Сконтаминирован и киевский список. Первоначальные строфы были помечены 2 февраля. Позже узнан текст «преступной» строфы и при переписке соединен с основным. Но дата, выставленная в конце, не отброшена, а сохранена и выставлена в конце нового списка. Если 2-го числа создан полный текст «Смерти Поэта», следует допустить, что Владимир Одоевский 10 февраля – восемь дней спустя – еще не знает полного текста, потому что 10 февраля ближайшим друзьям Пушкина Карамзиным он дает списать первые пятьдесят шесть строк. И только 16-го (следовательно, через две недели) Карамзины узнают заключительную строфу. В этом случае следует допустить, что не только Александр Тургенев, но даже и сам Бенкендорф ничего не слышали о ней до 13-го!..
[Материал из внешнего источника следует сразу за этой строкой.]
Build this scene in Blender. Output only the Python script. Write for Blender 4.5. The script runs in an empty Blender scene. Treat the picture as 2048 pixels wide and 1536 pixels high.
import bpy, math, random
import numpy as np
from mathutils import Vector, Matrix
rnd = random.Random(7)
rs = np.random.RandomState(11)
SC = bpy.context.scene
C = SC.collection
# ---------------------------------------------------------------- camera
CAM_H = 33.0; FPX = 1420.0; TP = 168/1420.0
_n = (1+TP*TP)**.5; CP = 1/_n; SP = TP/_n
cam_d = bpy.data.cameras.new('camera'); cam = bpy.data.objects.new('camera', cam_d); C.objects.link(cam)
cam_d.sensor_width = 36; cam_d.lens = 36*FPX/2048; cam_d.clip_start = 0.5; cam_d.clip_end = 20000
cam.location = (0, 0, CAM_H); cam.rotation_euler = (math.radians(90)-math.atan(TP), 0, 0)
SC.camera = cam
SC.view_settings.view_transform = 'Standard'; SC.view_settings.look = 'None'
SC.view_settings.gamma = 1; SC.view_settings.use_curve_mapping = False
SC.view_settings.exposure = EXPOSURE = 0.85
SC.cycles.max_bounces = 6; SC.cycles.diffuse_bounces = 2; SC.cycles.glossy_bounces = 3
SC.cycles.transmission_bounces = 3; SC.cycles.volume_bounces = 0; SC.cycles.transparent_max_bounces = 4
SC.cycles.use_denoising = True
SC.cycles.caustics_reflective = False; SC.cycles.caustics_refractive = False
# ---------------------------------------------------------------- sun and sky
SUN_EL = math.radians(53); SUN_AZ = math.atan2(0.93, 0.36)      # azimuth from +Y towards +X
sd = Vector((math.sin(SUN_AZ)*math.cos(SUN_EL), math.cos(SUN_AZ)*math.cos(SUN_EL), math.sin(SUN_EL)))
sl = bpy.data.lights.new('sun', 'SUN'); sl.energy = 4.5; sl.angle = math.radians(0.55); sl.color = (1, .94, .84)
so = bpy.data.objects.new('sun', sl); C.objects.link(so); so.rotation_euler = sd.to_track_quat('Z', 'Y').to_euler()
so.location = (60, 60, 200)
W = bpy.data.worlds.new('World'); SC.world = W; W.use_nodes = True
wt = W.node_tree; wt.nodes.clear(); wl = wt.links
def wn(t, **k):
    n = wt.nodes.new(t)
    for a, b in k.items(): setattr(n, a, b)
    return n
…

Поэтому, вернее всего, эта помета означает не время создания полного текста стихотворения, а день, когда списана копия с первоначальных пятидесяти шести строк. Во всяком случае, новая копия, о происхождении которой покуда ничего не известно, не имеет преимущества перед той, которая фигурирует в «Деле» и датирована 28 января. Впрочем, к вопросу о времени создания и распространения этой строфы мы с вами еще вернемся.
Стихи на смерть Пушкина и Лермонтов и Раевский сразу же расценили как важнейший общественно-политический документ и отнеслись к нему настолько серьезно, что Лермонтов, ничего еще не печатавший и крайне нерешительный в отношении своего будущего дебюта, без колебаний вступает в литературу в качестве нелегального поэта, ибо совершенно убежден в необходимости громко, на всю страну сказать правду о Пушкине: Пушкин казнен рукою Дантеса по приговору аристократии!
Тем не менее вначале не только у самого Лермонтова, но и в литературном кругу была мысль, что стихотворение в первой его редакции можно будет поместить в «Современнике». Недаром на автографе «Смерти Поэта» есть надпись, сделанная рукою В. Ф. Одоевского, одного из продолжателей пушкинского журнала: «Стихотворение Лермонтова, которое не могло быть напечатано».
Значит, надеялись?
Да, мы еще встретимся с указанием не печатать стихи. Но, конечно, с того момента, когда прибавлены шестнадцать заключительных строк, ни Лермонтов, ни Раевский о напечатании больше не думают.
Еще прежде, чем первоначальный текст мог бы появиться в журнале, Лермонтов и его приятель приступают к распространению копий: стихотворение должно быть прочитано тотчас, немедленно, пока вереница людей проходит через квартиру, чтобы проститься с Пушкиным. Город ждет слова´ правды!
Раевский приступает к размножению текста. Делается это организованно и бесстрашно. Одни из его сослуживцев потом вспоминал, как Раевский принес на приятельский вечер только что написанные стихи на смерть Пушкина, и они тут же переписывались в «несколько рук»[86].